## SHORT EXERCISE
In the data below, find each line containing the string "paint" and return it.

### SUPPLIED MATERIAL

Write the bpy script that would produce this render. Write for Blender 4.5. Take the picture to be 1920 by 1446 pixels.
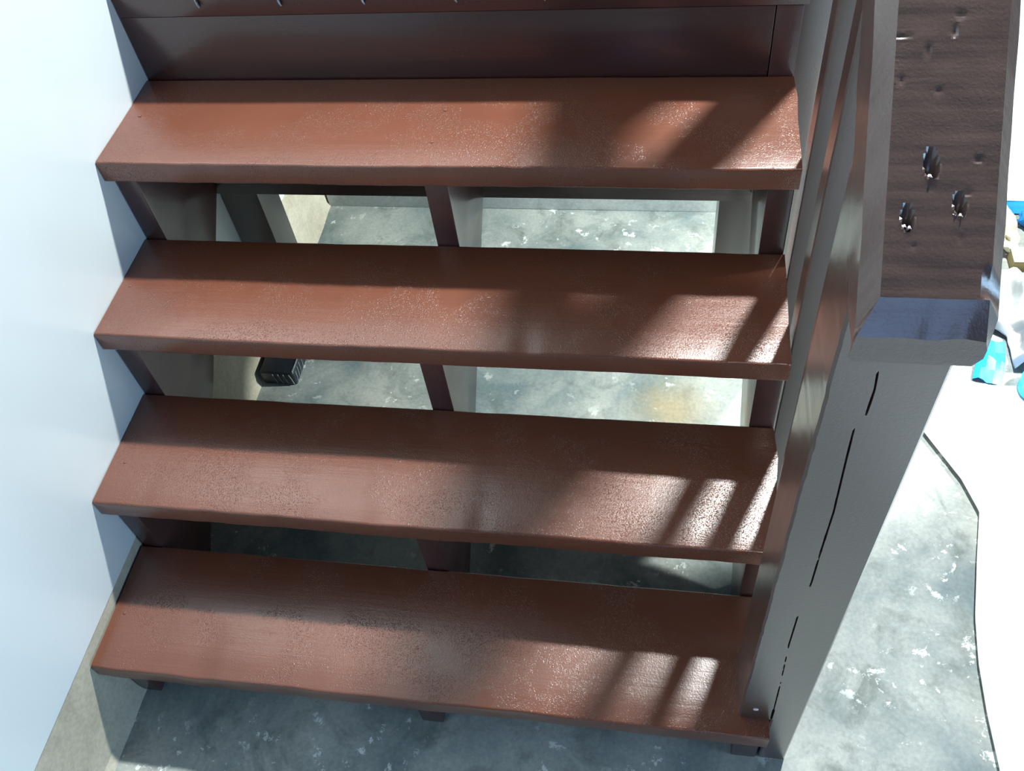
import bpy, bmesh, math, random
from mathutils import Vector, Matrix, noise
random.seed(7)
SC = bpy.context.scene
COL = SC.collection
for o in list(bpy.data.objects):
    bpy.data.objects.remove(o, do_unlink=True)

# ------------------------------------------------------------------ camera
cam = bpy.data.cameras.new('camera')
cam.sensor_fit = 'HORIZONTAL'; cam.sensor_width = 36.0
cam.lens = 36.0 * 1731.0 / 1920.0
cam.clip_start = 0.01
cam_o = bpy.data.objects.new('camera', cam)
COL.objects.link(cam_o)
RT = Vector((0.9850, 0.1396, -0.1017)); UP = Vector((-0.0480, 0.7870, 0.6150)); FW = Vector((-0.1659, 0.6009, -0.7819))
RT.normalize(); FW.normalize(); UP = RT.cross(FW)
cam_o.matrix_world = Matrix(((RT.x, UP.x, -FW.x, 1.01724), (RT.y, UP.y, -FW.y, -0.50298), (RT.z, UP.z, -FW.z, 1.76009), (0, 0, 0, 1)))
SC.camera = cam_o

# ------------------------------------------------------------------ world, lamps, exposure
w = bpy.data.worlds.new('world'); SC.world = w; w.use_nodes = True
bg = w.node_tree.nodes['Background']
bg.inputs[0].default_value = (0.55, 0.72, 1.0, 1); bg.inputs[1].default_value = 0.015
SC.view_settings.view_transform = 'Standard'
SC.view_settings.look = 'None'
SC.view_settings.gamma = 1.0
SC.view_settings.use_curve_mapping = False
SC.view_settings.exposure = 0.0

def lamp(name, loc, power, color, radius):
    l = bpy.data.lights.new(name, 'POINT'); l.energy = power; l.color = color; l.shadow_soft_size = radius
    o = bpy.data.objects.new(name, l); o.location = loc; COL.objects.link(o); return o
lamp('ceiling_lamp', (1.80, 2.00, 3.75), 1180, (0.95, 1.0, 0.98), 0.080)
# added blue fill far right of the stairs, lifts the wall's shaded parts
wl = bpy.data.lights.new('side_blue_fill', 'AREA'); wl.shape = 'RECTANGLE'; wl.size = 2.0; wl.size_y = 1.8
wl.energy = 125; wl.color = (0.45, 0.72, 1.0)
wlo = bpy.data.objects.new('side_blue_fill', wl); wlo.location = (5.2, -0.9, 1.15)
wlo.rotation_euler = (math.radians(90), 0, math.radians(90)); COL.objects.link(wlo)
# added blue area light behind the viewer, reflected in the handrail's bevelled end
fl = bpy.data.lights.new('front_blue_fill', 'AREA'); fl.shape = 'RECTANGLE'; fl.size = 1.0; fl.size_y = 1.5
fl.energy = 19; fl.color = (0.36, 0.56, 1.0)
flo = bpy.data.objects.new('front_blue_fill', fl); flo.location = (1.9, -3.2, 1.95)
flo.rotation_euler = (Vector((1.2, 0.0, 1.1)) - Vector((1.9, -3.2, 1.95))).to_track_quat('-Z', 'Y').to_euler(); COL.objects.link(flo)
sp = bpy.data.lights.new('low_fill_spot', 'SPOT')  # unseen spot added for the floor under the stairs, cone kept off the treads
sp.energy = 460; sp.color = (0.93, 1.0, 0.94); sp.shadow_soft_size = 0.06; sp.spot_size = math.radians(50); sp.spot_blend = 0.25
spo = bpy.data.objects.new('low_fill_spot', sp); spo.location = (2.5, 1.05, 1.05)
spo.rotation_euler = (Vector((1.0, 1.15, 0.0)) - Vector((2.5, 1.05, 1.05))).to_track_quat('-Z', 'Y').to_euler()
COL.objects.link(spo)

# ------------------------------------------------------------------ stair dimensions (metres)
G, R, D, T, W = 0.2279, 0.2, 0.2498, 0.0436, 1.2068
S = R / G
def zt(k): return 0.2011 + (k - 1) * R
def yf(k): return (k - 1) * G

# ------------------------------------------------------------------ materials
def newmat(name):
    m = bpy.data.materials.new(name); m.use_nodes = True
    nt = m.node_tree; b = nt.nodes['Principled BSDF']
    return m, nt, b
def nd(nt, t, **kw):
    n = nt.nodes.new(t)
    for k, v in kw.items(): setattr(n, k, v)
    return n
def coords(nt, scale):
    tc = nd(nt, 'ShaderNodeTexCoord'); mp = nd(nt, 'ShaderNodeMapping')
    mp.inputs['Scale'].default_value = scale
    nt.links.new(tc.outputs['Object'], mp.inputs['Vector']); return mp.outputs['Vector']
def noise_tex(nt, vec, scale, detail=4, rough=0.55, dist=0.0):
    n = nd(nt, 'ShaderNodeTexNoise'); n.inputs['Scale'].default_value = scale
    n.inputs['Detail'].default_value = detail; n.inputs['Roughness'].default_value = rough
    n.inputs['Distortion'].default_value = dist
    nt.links.new(vec, n.inputs['Vector']); return n.outputs['Fac']
def ramp(nt, fac, stops):
    r = nd(nt, 'ShaderNodeValToRGB'); e = r.color_ramp.elements
    while len(e) < len(stops): e.new(0.5)
    for el, (p, c) in zip(e, stops):
        el.position = p; el.color = c if len(c) == 4 else (*c, 1)
    nt.links.new(fac, r.inputs['Fac']); return r.outputs['Color']
def mix(nt, fac, a, b, mode='MIX'):
    m = nd(nt, 'ShaderNodeMix', data_type='RGBA', blend_type=mode)
    if hasattr(fac, 'is_output'): nt.links.new(fac, m.inputs[0])
    else: m.inputs[0].default_value = fac
    for i, v in ((6, a), (7, b)):
        if hasattr(v, 'is_output'): nt.links.new(v, m.inputs[i])
        else: m.inputs[i].default_value = (*v, 1)
    return m.outputs[2]
def math_(nt, op, a, b):
    m = nd(nt, 'ShaderNodeMath', operation=op)
    for i, v in ((0, a), (1, b)):
        if hasattr(v, 'is_output'): nt.links.new(v, m.inputs[i])
        else: m.inputs[i].default_value = v
    return m.outputs[0]
def bump(nt, b, chain):
    prev = None
    for h, strength, dist in chain:
        bp = nd(nt, 'ShaderNodeBump'); bp.inputs['Strength'].default_value = strength; bp.inputs['Distance'].default_value = dist
        nt.links.new(h, bp.inputs['Height'])
        if prev is not None: nt.links.new(prev, bp.inputs['Normal'])
        prev = bp.outputs['Normal']
    nt.links.new(prev, b.inputs['Normal'])

def paint(name, axis, base=(0.170, 0.050, 0.030), rough=0.24, grain=0.5, fleck=0.5, ribs=None, coat=0.8, coat_rough=0.14, stip=0.25, ior=1.6, cgrain=0.4, cfleck=0.0, spec=0.5, fine=0.25):
    """glossy red brown paint brushed over timber whose grain runs along axis"""
    m, nt, b = newmat(name)
    sc = [1.0, 1.0, 1.0]
    for i in range(3): sc[i] = 1.6 if i == axis else 34.0
    gv = coords(nt, tuple(sc))
    g1 = noise_tex(nt, gv, 2.6, 5, 0.6, 0.35)
    g1c = g1
    ov = coords(nt, (1, 1, 1))
    big = noise_tex(nt, ov, 5.0, 3)
    finet = noise_tex(nt, ov, 380.0, 1)
    col = ramp(nt, big, [(0.3, tuple(c * 0.90 for c in base)), (0.7, tuple(c * 1.08 for c in base))])
    nt.links.new(col, b.inputs['Base Color'])
    rr = nd(nt, 'ShaderNodeMapRange'); rr.inputs['To Min'].default_value = rough - 0.05; rr.inputs['To Max'].default_value = rough + 0.07
    nt.links.new(noise_tex(nt, gv, 1.2, 3), rr.inputs['Value']); nt.links.new(rr.outputs[0], b.inputs['Roughness'])
    fl = ramp(nt, noise_tex(nt, ov, 480.0, 1), [(0.56, (0, 0, 0)), (0.86, (1, 1, 1))])
    mask = ramp(nt, noise_tex(nt, ov, 9.0, 3), [(0.42, (0, 0, 0)), (0.62, (1, 1, 1))])
    flm = mix(nt, 1.0, fl, mask, 'MULTIPLY')
    ch = [(g1, grain, 0.0016), (finet, fine, 0.0007), (flm, fleck, 0.0015)]
    if ribs:
        rv = coords(nt, ribs)
        ch.append((noise_tex(nt, rv, 3.0, 3), 0.3, 0.0015))
    bump(nt, b, ch)
    b.inputs['Specular IOR Level'].default_value = spec
    b.inputs['Coat Weight'].default_value = coat; b.inputs['Coat Roughness'].default_value = coat_rough; b.inputs['Coat IOR'].default_value = ior
    cb = nd(nt, 'ShaderNodeBump'); cb.inputs['Strength'].default_value = 0.35; cb.inputs['Distance'].default_value = 0.0010
    nt.links.new(math_(nt, 'ADD', math_(nt, 'ADD', math_(nt, 'MULTIPLY', g1c, cgrain), math_(nt, 'MULTIPLY', flm, cfleck)), math_(nt, 'MULTIPLY', noise_tex(nt, ov, 330.0, 1), stip)), cb.inputs['Height']); nt.links.new(cb.outputs['Normal'], b.inputs['Coat Normal'])
    return m

M_TREAD = paint('tread_paint', 0, base=(0.152, 0.049, 0.027), rough=0.29, grain=0.26, fleck=0.8, coat=0.55, coat_rough=0.26, stip=0.8, ior=1.52, cfleck=3.5, spec=0.5, fine=0.32, cgrain=0.7)
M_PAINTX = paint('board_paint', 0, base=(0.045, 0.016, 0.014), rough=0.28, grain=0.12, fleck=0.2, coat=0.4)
M_PAINTY = paint('stringer_paint', 1, base=(0.065, 0.026, 0.024), rough=0.30, grain=0.2, fleck=0.2, coat=0.4)
M_PAINTZ = paint('post_paint', 2, base=(0.070, 0.041, 0.034), rough=0.34, grain=0.08, fleck=0.1, coat=1.0, coat_rough=0.27, ior=1.66, stip=0.10, cgrain=0.10)
M_RAIL = paint('handrail_paint', 1, base=(0.105, 0.070, 0.063), rough=0.30, grain=0.08, fleck=0.15, ribs=(1.2, 26.0, 26.0), coat=0.5, coat_rough=0.16, ior=1.6, cgrain=0.10, stip=0.1)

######

## FULL RESPONSE
def paint(name, axis, base=(0.170, 0.050, 0.030), rough=0.24, grain=0.5, fleck=0.5, ribs=None, coat=0.8, coat_rough=0.14, stip=0.25, ior=1.6, cgrain=0.4, cfleck=0.0, spec=0.5, fine=0.25):
    """glossy red brown paint brushed over timber whose grain runs along axis"""
M_TREAD = paint('tread_paint', 0, base=(0.152, 0.049, 0.027), rough=0.29, grain=0.26, fleck=0.8, coat=0.55, coat_rough=0.26, stip=0.8, ior=1.52, cfleck=3.5, spec=0.5, fine=0.32, cgrain=0.7)
M_PAINTX = paint('board_paint', 0, base=(0.045, 0.016, 0.014), rough=0.28, grain=0.12, fleck=0.2, coat=0.4)
M_PAINTY = paint('stringer_paint', 1, base=(0.065, 0.026, 0.024), rough=0.30, grain=0.2, fleck=0.2, coat=0.4)
M_PAINTZ = paint('post_paint', 2, base=(0.070, 0.041, 0.034), rough=0.34, grain=0.08, fleck=0.1, coat=1.0, coat_rough=0.27, ior=1.66, stip=0.10, cgrain=0.10)
M_RAIL = paint('handrail_paint', 1, base=(0.105, 0.070, 0.063), rough=0.30, grain=0.08, fleck=0.15, ribs=(1.2, 26.0, 26.0), coat=0.5, coat_rough=0.16, ior=1.6, cgrain=0.10, stip=0.1)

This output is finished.